Francis Sullivan. Learning As We Go: The Pope Models the Change the Church Needs

Nov 24, 2015

Francis Sullivan ABC Religion and Ethics 12 Nov 2015 

Ever since the conclusion of the recent Synod in Rome, I have been thinking about the signals of change that Pope Francis is sending. He does it in words and by his disposition.

Observers at the Synod frequently commented on the informal and casual style of the Pope. He mixed easily and readily with participants. He didn’t stand on ceremony and was eager for a chat – more a “first among equals” than some sovereign ruler.

This in itself is a marked difference from previous popes. He personifies what he extols: openness, inclusion and “learning as we go.”

It’s not hard to see how such a disposition pays dividends in a world in which the search for truth and meaning can seem so clouded and even crowded out with competing voices, philosophies and ideologies. The fact that Francis doesn’t purport to “have it all sorted” only deepens his appeal to the rest of us who struggle at times to find certainty and a sure path in life.

Pope Francis has a mantra. He speaks often of the mercy of God, not divine judgement. He wants to remind us of the importance of the human heart, the innate urge to feel for others, understand their plight and seek to help. He wants us to see this as the first and most important of the human responses. This is a disposition that builds bridges and heals wounds; a perspective that seeks to restore relationships, nourish people and promote harmony, not division.

Only this week he spoke of a Church unafraid to question itself, live with doubts and the discomfort of interrogating its assumptions; a place of dialogue, with a willingness to embrace the new and the awkward. A church that seeks to reform through becoming unsettled, unsure but close to people, their circumstances, sense of isolation and travail. A church more like a meeting square than a brick bastion.

This reminds me of what Simone Weil meant by paying attention. She said that in order to get a sense of what is true we need to suspend our own agenda and concerns and shift the focus of our attention on to that we encounter. In so doing, the truth of that encounter, that dynamic within the dialogue, will be revealed.

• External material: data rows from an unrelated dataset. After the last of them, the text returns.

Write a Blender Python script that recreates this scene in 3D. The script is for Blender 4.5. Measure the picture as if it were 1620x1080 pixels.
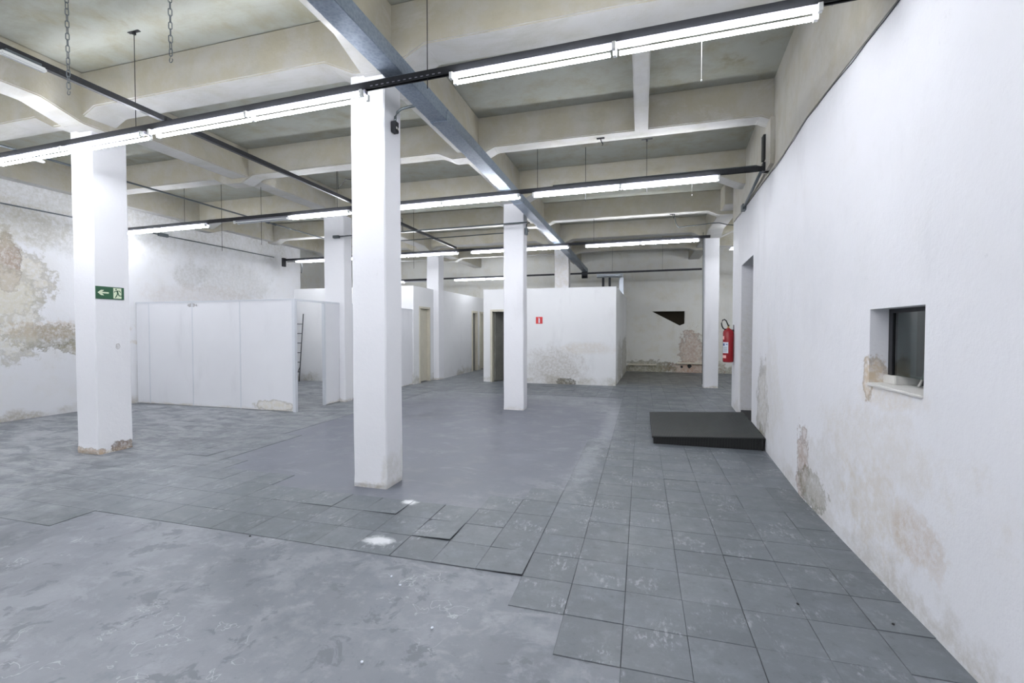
import bpy, bmesh, math, random
from mathutils import Vector, Matrix
random.seed(7)
S = bpy.context.scene
for o in list(bpy.data.objects): bpy.data.objects.remove(o)
COL = S.collection

# ------------------------------------------------------------ camera
F = 720.0
yaw = math.atan(205/720.0); pitch = -math.atan(18/720.0)
fw = Vector((-math.sin(yaw)*math.cos(pitch), math.cos(yaw)*math.cos(pitch), math.sin(pitch)))
rt = Vector((math.cos(yaw), math.sin(yaw), 0)); up = rt.cross(fw)
cam = bpy.data.cameras.new('camera'); camo = bpy.data.objects.new('camera', cam); COL.objects.link(camo)
camo.matrix_world = Matrix(((rt.x, up.x, -fw.x, 0), (rt.y, up.y, -fw.y, 0), (rt.z, up.z, -fw.z, 1.5), (0, 0, 0, 1)))
cam.sensor_width = 36; cam.lens = F/1620*36; cam.clip_start = .05; cam.clip_end = 100
S.camera = camo

# ------------------------------------------------------------ world, exposure
w = bpy.data.worlds.new('world'); S.world = w; w.use_nodes = True
w.node_tree.nodes['Background'].inputs[0].default_value = (.75, .85, 1, 1)
w.node_tree.nodes['Background'].inputs[1].default_value = .3
S.view_settings.view_transform = 'Standard'; S.view_settings.look = 'None'
S.view_settings.gamma = 1; S.view_settings.use_curve_mapping = False
S.view_settings.exposure = -0.20
TUBE = 74.0          # radiance of the lit fluorescent tubes
TUBE_COL = (.925, .94, 1.0)

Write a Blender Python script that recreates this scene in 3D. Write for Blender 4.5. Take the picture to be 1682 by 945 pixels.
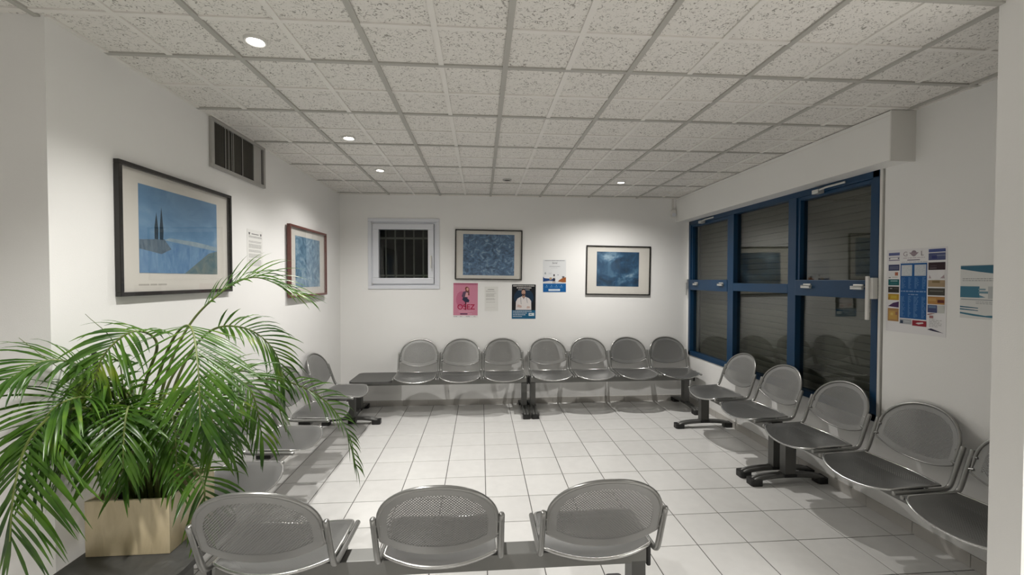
import bpy, math, random
from mathutils import Vector, Matrix

# ------------------------------------------------------------------ scene, camera, light, exposure
for o in list(bpy.data.objects):
    bpy.data.objects.remove(o, do_unlink=True)
scene = bpy.context.scene
col = scene.collection
R = math.radians
IMG_W, F_PX = 1682.0, 690.0
cam_d = bpy.data.cameras.new('camera')
cam_d.sensor_width = 36.0
cam_d.lens = F_PX * 36.0 / IMG_W
cam_d.clip_start = 0.02
cam = bpy.data.objects.new('camera', cam_d)
col.objects.link(cam)
cam.location = (0, 0, 1.54)
cam.rotation_euler = (R(90 - 1.121), 0, R(-4.226))
scene.camera = cam

world = bpy.data.worlds.new('night')
scene.world = world
world.use_nodes = True
world.node_tree.nodes['Background'].inputs[0].default_value = (0.02, 0.022, 0.03, 1)
world.node_tree.nodes['Background'].inputs[1].default_value = 0.3

SPOT_W = 74.0          # each halogen downlight
CORRIDOR_W = 78.0      # downlights of the corridor behind the camera
LAMP_COL = (1.0, 0.972, 0.93)
scene.view_settings.view_transform = 'Standard'
scene.view_settings.look = 'None'
scene.view_settings.gamma = 1.0
scene.view_settings.use_curve_mapping = False
scene.view_settings.exposure = 0.45
scene.cycles.max_bounces = 10
scene.cycles.diffuse_bounces = 6
scene.cycles.glossy_bounces = 4
scene.cycles.transparent_max_bounces = 16
scene.cycles.sample_clamp_indirect = 4.0
scene.cycles.caustics_reflective = False
scene.cycles.caustics_refractive = False

# corridor downlights behind the camera (seen only as reflections in the small window)
for x, y, w, soft in [(-1.0, 0.75, 1.5, 0.06), (2.4, 0.15, 4.8, 0.35), (0.0, -1.7, 1.0, 0.06)]:
    ld = bpy.data.lights.new('corridor_light', 'SPOT')
    ld.energy = CORRIDOR_W * w
    ld.spot_size = R(125)
    ld.spot_blend = 1.0
    ld.shadow_soft_size = soft
    ld.color = LAMP_COL
    lo = bpy.data.objects.new('corridor_light', ld)
    lo.location = (x, y, 2.53)
    col.objects.link(lo)

# room dimensions (metres)
XL, XR, YB, ZC = -1.68, 2.61, 5.16, 2.555
YRET = 1.77      # the left wall starts here, the corridor lies in front
rnd = random.Random(7)

# ------------------------------------------------------------------ materials
def new_mat(name):
    m = bpy.data.materials.new(name)
    m.use_nodes = True
    nt = m.node_tree
    b = nt.nodes['Principled BSDF']
    return m, nt, b

def L(nt, a, b):
    nt.links.new(a, b)

def plain(name, c, rough=0.5, metal=0.0, vary=0.06, scale=6.0, bump=0.0, bscale=200.0, spec=0.5, coat=0.0):
    """principled colour with a soft noise variation and optional fine relief"""
    m, nt, b = new_mat(name)
    b.inputs['Roughness'].default_value = rough
    b.inputs['Metallic'].default_value = metal
    b.inputs['Specular IOR Level'].default_value = spec
    b.inputs['Coat Weight'].default_value = coat
    tc = nt.nodes.new('ShaderNodeNewGeometry')
    n = nt.nodes.new('ShaderNodeTexNoise')
    n.inputs['Scale'].default_value = scale
    n.inputs['Detail'].default_value = 4
    L(nt, tc.outputs['Position'], n.inputs['Vector'])
    r = nt.nodes.new('ShaderNodeValToRGB')
    r.color_ramp.elements[0].position = 0.3
    r.color_ramp.elements[1].position = 0.7
    r.color_ramp.elements[0].color = (*[v * (1 - vary) for v in c], 1)
    r.color_ramp.elements[1].color = (*[min(1, v * (1 + vary)) for v in c], 1)
    L(nt, n.outputs['Fac'], r.inputs['Fac'])
    L(nt, r.outputs['Color'], b.inputs['Base Color'])
    if bump:
        n2 = nt.nodes.new('ShaderNodeTexNoise')
        n2.inputs['Scale'].default_value = bscale
        n2.inputs['Detail'].default_value = 3
        L(nt, tc.outputs['Position'], n2.inputs['Vector'])
        bp = nt.nodes.new('ShaderNodeBump')
        bp.inputs['Strength'].default_value = bump
        bp.inputs['Distance'].default_value = 0.002
        L(nt, n2.outputs['Fac'], bp.inputs['Height'])
        L(nt, bp.outputs['Normal'], b.inputs['Normal'])
    return m

M = {}
M['wall'] = plain('painted_wall', (0.80, 0.795, 0.78), 0.75, vary=0.015, scale=2.0, bump=0.25, bscale=260)
M['soffit'] = plain('painted_soffit', (0.79, 0.785, 0.765), 0.6, vary=0.015, scale=2.0)
M['grout'] = plain('grout', (0.10, 0.095, 0.09), 0.9, vary=0.1, scale=30)
M['skirting'] = plain('skirting_ceramic', (0.50, 0.48, 0.45), 0.35, vary=0.04, scale=5)
M['grid_grey'] = plain('grid_grey_metal', (0.42, 0.41, 0.38), 0.5, vary=0.03)
M['grid_white'] = plain('grid_white_metal', (0.74, 0.72, 0.685), 0.5, vary=0.02)
M['plaster'] = plain('plaster_slab', (0.6, 0.59, 0.57), 0.9)
M['pvc'] = plain('white_pvc', (0.66, 0.675, 0.72), 0.3, vary=0.01)
M['blue'] = plain('blue_lacquered_aluminium', (0.003, 0.036, 0.092), 0.38, vary=0.04)
M['alu'] = plain('satin_aluminium', (0.62, 0.62, 0.60), 0.35, metal=0.5, vary=0.02)
M['slat'] = plain('shutter_slat', (0.125, 0.118, 0.098), 0.5, vary=0.05, scale=3)
M['black_plastic'] = plain('black_plastic', (0.012, 0.012, 0.012), 0.45, vary=0.1)
M['black_frame'] = plain('black_lacquer_frame', (0.010, 0.009, 0.008), 0.25, vary=0.05, coat=0.3)
M['red_frame'] = plain('mahogany_frame', (0.13, 0.045, 0.035), 0.35, vary=0.1, scale=30)
M['mat_board'] = plain('mount_board', (0.70, 0.675, 0.62), 0.8, vary=0.01)
M['white_plastic'] = plain('white_plastic', (0.68, 0.67, 0.64), 0.4, vary=0.01)
M['chrome'] = plain('polished_steel_tube', (0.52, 0.52, 0.51), 0.22, metal=0.9, vary=0.03)
M['tube'] = plain('silver_painted_tube', (0.29, 0.29, 0.28), 0.28, metal=0.75, vary=0.03)
M['beam'] = plain('grey_painted_beam', (0.20, 0.20, 0.19), 0.45, metal=0.35, vary=0.05)
M['leg'] = plain('dark_grey_leg', (0.11, 0.11, 0.105), 0.4, metal=0.4, vary=0.05)
M['table'] = plain('dark_grey_laminate', (0.075, 0.075, 0.072), 0.5, vary=0.08, scale=40)
M['vent_metal'] = plain('vent_frame_metal', (0.40, 0.39, 0.37), 0.45, metal=0.3, vary=0.04)
M['vent_slat'] = plain('vent_slat_metal', (0.07, 0.065, 0.055), 0.5, metal=0.2, vary=0.1)
M['void'] = plain('dark_void', (0.006, 0.006, 0.006), 0.9, vary=0.0)
M['soil'] = plain('potting_soil', (0.018, 0.012, 0.008), 0.95, vary=0.5, scale=60, bump=0.8, bscale=90)
M['stem'] = plain('palm_stem', (0.10, 0.13, 0.03), 0.5, vary=0.3, scale=30)
M['stake'] = plain('black_stake', (0.014, 0.014, 0.013), 0.5, vary=0.1)
M['bar'] = plain('painted_security_bar', (0.22, 0.22, 0.20), 0.5, vary=0.05)
M['night'] = plain('night_dark_paint', (0.012, 0.013, 0.014), 0.9, vary=0.3, scale=2)

def floor_tile_mat():
    m, nt, b = new_mat('glazed_floor_tile')
    oi = nt.nodes.new('ShaderNodeObjectInfo')
    r = nt.nodes.new('ShaderNodeValToRGB')
    r.color_ramp.elements[0].color = (0.735, 0.728, 0.71, 1)
    r.color_ramp.elements[1].color = (0.785, 0.778, 0.76, 1)
    L(nt, oi.outputs['Random'], r.inputs['Fac'])
    g = nt.nodes.new('ShaderNodeNewGeometry')
    n = nt.nodes.new('ShaderNodeTexNoise')
    n.inputs['Scale'].default_value = 14
    n.inputs['Detail'].default_value = 6
    L(nt, g.outputs['Position'], n.inputs['Vector'])
    mx = nt.nodes.new('ShaderNodeMixRGB')
    mx.blend_type = 'MULTIPLY'
    mx.inputs[0].default_value = 0.12
    L(nt, r.outputs['Color'], mx.inputs[1])
    L(nt, n.outputs['Fac'], mx.inputs[2])
    L(nt, mx.outputs[0], b.inputs['Base Color'])
    b.inputs['Roughness'].default_value = 0.2
    b.inputs['Specular IOR Level'].default_value = 0.45
    bp = nt.nodes.new('ShaderNodeBump')
    bp.inputs['Strength'].default_value = 0.06
    bp.inputs['Distance'].default_value = 0.002
    n2 = nt.nodes.new('ShaderNodeTexNoise')
    n2.inputs['Scale'].default_value = 45
    L(nt, g.outputs['Position'], n2.inputs['Vector'])
    L(nt, n2.outputs['Fac'], bp.inputs['Height'])
    L(nt, bp.outputs['Normal'], b.inputs['Normal'])
    return m
M['floor_tile'] = floor_tile_mat()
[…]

This is similar to the maxim that listening is the first step towards wisdom. To listen well is to be aware of the voices in ourselves that try to understand another person long before we have actually heard them. Letting go of preconceived perspectives, attitudes and even understandings is the challenge for a pilgrim church if dedication to truth is to be its hallmark.

The irony is that, in becoming disturbed or, as the Pope puts it, “uncomfortable” – maybe even knocked off course – we are strangely on a pathway more to do with God than any human construct of the Divine.

At one level, we should not be surprised to hear a pope speak and act like this. The fact that we are surprised speaks volumes for the institutional persona the Church has cultivated in many quarters these days.

Critics see the Church as being harsh on human nature, uncompromising with its take on the truth and immovable in its attitudes. In its response to child sex abuse, the Church too regularly failed the test of moral leadership, hid behind institutional protectionism and sought to excuse itself as just another institution with some “bad eggs” in the basket.

It spent too long exhausting institutional resources to justify, contextualise and even rationalise away the problem, rather than in humbly admitting its failures as far up the line as they went. The upshot has been in collapse of trust and the consolidation of the public image of a Church that not only speaks of arrogance and indifference, but that also fails to “feel with” those abused and disenchanted.

Too often Church officials wanted understanding before they expressed mercy. We didn’t get the problem before it became a tsunami. We didn’t get what victims and their families were saying and the reach of the tentacles of abuse within the Church. We didn’t get the imperative to cry out in shame and seek atonement. And when we did, it looked too late.

God have mercy!

Francis Sullivan is CEO of the Truth, Justice and Healing Council, which is coordinating the Catholic Church’s engagement with the Royal Commission into Institutional Responses to Child Sexual Abuse.